Rangel Alves da Costa*
Já estou com mais de quinhentos anos e juro que não consigo acostumar com a vida na cidade grande. Talvez não seja nem acostumar, mas não gostar mesmo, ter pavor a esse cheiro de asfalto, a essa manhã sem passarinho, a esse entardecer sem cores e às noites de desbotada lua, toda sem graça, apenas lua. Que diferença do luar do meu sertão!
Bem que poderia ter continuado por lá, pelas lonjuras do meu sertão amado. Arrumei o saco, abri cancela, peguei estrada, não por vontade própria, pelo iludido desejo de arriscar a vida noutra ribanceira, mas pela necessidade mesmo. Naquela época, um tempo de palmatória e cartilha, caderno de caligrafia e catecismo, ou a pessoa pensava em estudar fora ou parava nas primeiras letras.
Por causa do estudo é que fui enxotado do meu chão de espinho e garrancho, de areal e massapê, deixando chorosa a amiga catingueira, a beirada do riachinho, a rolinha fogo-pagô. Dei adeus ao mandacaru e xiquexique, ao cavalo de pau, à bola de gude, aos banhos nus pelas ladeiras em dias de trovoadas, aos tantos e bons amigos, todos molecotes de uma laia sem igual: tempo de meninice agrestina!
Depois de muito chorar até acostumar, hoje, mais de quinhentos depois, não posso reclamar do destino que eu tinha de cumprir na cidade grande. Foi dolorosa a separação, continua sendo difícil e lastimosa a convivência, mas acabei conseguindo o que realmente desejava: alcançar um nível maior de estudo. Formado estou, continuando pisando em asfalto, mas ainda umbilicalmente ligado ao meu lugar.
E nesse passo a coisa mais terrível que acontece, eis que todo dia prometo pegar o caminho de volta, arrumar novamente a trouxa e abrir novamente a cancela, gritar que cheguei e que cuidem em preparar minha rede. E já estou com sede só em pensar na água doce e fresca da moringa de barro, já estou com fome só em imaginar no cuscuz de milho ralado ali mesmo, nos ovos de capoeira, no bolo de macaxeira, na coalhada, no queijo de coalho, na buchada de bode. Tudo delícia de outro mundo: o mundo sertanejo!
Prometi a mim mesmo que voltava e voltarei, mas não pra dois ou três dias como sempre faço, e sim pra fincar pé de novo e eternamente no meu lugar. E porque nada do que tenho conseguido dará para uma vida farta, então já penso contente em apenas ter uma casinha no mato, uma manhã no mato, um anoitecer no meio do mato, tanta lua e tanto sol e tudo no meio do mato. E que me venham os passarinhos, as plantas selvagens, os bichos, os mistérios, os encantamentos.

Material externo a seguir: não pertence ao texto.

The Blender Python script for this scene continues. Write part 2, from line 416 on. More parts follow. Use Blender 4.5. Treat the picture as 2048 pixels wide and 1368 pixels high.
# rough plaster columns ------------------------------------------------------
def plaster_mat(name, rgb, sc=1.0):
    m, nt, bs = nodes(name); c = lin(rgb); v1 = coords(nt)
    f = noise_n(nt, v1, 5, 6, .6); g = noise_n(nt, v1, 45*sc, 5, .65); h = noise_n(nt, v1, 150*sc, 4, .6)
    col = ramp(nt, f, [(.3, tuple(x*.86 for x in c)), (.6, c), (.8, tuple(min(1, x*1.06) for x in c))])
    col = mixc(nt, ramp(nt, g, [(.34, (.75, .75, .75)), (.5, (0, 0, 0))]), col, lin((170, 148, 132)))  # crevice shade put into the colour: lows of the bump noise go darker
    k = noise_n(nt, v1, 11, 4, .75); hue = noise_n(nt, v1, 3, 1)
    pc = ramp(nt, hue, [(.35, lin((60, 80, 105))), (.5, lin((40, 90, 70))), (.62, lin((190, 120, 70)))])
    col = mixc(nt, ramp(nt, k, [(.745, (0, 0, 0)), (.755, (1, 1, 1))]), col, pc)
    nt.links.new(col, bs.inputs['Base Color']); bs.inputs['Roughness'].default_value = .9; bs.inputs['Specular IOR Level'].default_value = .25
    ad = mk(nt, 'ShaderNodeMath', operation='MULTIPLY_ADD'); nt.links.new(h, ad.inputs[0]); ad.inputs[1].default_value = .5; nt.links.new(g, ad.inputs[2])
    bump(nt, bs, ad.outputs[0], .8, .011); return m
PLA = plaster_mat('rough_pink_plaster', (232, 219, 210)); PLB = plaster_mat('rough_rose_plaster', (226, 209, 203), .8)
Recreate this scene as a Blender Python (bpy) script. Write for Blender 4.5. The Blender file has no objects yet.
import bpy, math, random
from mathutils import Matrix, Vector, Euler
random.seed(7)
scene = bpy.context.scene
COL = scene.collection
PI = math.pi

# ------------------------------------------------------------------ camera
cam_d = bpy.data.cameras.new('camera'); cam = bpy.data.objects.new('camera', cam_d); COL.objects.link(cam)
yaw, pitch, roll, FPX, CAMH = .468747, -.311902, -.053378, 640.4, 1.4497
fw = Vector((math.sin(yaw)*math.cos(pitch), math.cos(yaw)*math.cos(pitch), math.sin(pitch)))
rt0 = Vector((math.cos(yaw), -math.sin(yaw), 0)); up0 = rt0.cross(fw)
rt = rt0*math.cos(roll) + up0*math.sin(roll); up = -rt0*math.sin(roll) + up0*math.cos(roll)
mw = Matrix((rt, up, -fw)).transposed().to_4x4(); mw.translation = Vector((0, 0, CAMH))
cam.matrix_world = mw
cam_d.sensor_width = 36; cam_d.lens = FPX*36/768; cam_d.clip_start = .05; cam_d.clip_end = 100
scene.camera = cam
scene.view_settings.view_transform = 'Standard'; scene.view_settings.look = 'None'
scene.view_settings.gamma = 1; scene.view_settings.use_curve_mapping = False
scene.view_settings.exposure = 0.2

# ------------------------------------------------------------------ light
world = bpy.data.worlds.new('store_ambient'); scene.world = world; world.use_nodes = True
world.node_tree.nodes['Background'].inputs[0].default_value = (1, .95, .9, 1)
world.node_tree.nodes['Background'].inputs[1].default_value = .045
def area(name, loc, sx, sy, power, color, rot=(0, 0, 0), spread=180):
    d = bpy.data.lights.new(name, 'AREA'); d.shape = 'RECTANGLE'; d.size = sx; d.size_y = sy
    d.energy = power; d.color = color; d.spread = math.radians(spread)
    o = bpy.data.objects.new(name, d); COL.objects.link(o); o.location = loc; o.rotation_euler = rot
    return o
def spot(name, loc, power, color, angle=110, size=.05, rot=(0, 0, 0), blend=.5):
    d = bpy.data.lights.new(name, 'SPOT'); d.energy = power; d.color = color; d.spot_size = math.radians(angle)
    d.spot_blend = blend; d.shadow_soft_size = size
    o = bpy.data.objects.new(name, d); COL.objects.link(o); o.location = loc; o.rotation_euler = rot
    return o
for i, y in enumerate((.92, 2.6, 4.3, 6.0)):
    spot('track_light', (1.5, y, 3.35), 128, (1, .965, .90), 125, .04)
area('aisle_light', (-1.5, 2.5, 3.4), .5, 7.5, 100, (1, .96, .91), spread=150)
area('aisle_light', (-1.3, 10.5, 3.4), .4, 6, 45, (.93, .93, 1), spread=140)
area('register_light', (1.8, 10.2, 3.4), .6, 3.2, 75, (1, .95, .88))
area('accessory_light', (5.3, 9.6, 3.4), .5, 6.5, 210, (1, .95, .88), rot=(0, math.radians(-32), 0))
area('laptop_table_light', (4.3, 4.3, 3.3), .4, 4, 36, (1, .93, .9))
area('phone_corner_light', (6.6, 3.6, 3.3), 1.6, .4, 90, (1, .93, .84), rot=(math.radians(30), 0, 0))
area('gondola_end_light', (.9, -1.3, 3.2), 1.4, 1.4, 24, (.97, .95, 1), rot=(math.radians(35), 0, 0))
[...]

Enquanto a mochila de viagem não fica pronta e os dias estafantes daqui continuam me consumindo, procuro fugir dessa cruel realidade imaginando, e até muitas vezes sonhando, com tanta coisa bonita que me espera por lá. O abraço no velho amigo, beijar a mão de toda velha senhora minha avó, caminhar pelos descampados, visitar famílias nos arredores, sentar ao entardecer na pedra da relembrança.
Logo chegará esse dia, o mais rapidamente possível estarei refeito na mesma terra onde nasci e sarapantei a minha meninice. Antes que chegue esse momento procuro me contentar em passar minhas tardes caminhando entre bananeiras e coqueirais. Nada igual aos caminhos de pedras e flores do campo, entrecortados de espinhos e outras surpresas, mas ao menos tenho muito a encontrar ladeando as bananeiras e coqueirais.
Nesse caminho aqui mesmo da cidade, um pouco afastado do centro, me preparo em refúgio espiritual para reencontrar meus próprios caminhos. Ao lado da natureza, pertinho de plantas que só são avistadas no meio do mato ou nas beiradas interioranas, me fortaleço da seiva e do olhar, da casca grossa dos troncos, das folhagens longas e largas dizendo que as belezas da vida também se estendem sempre mais adiante.
Nesse caminho entre bananeiras e coqueirais, nesse percurso de vida onde já é muito difícil viver, me sinto como se adiante, andando um pouco mais, fosse dar diretamente na malhada sertaneja, defronte à minha casinha de barro batido. E toda vez que colho uma banana para saborear é como se estivesse colhendo um umbu maduro, um araçá amarelinho, uma saborosa goiaba.
Depois de me fartar de saudade, retorno pisando no asfalto. E para arrumar a mala, colocar num saco tudo que consegui juntar nesses anos de luta e partir qualquer dia. E que seja amanhã esse dia.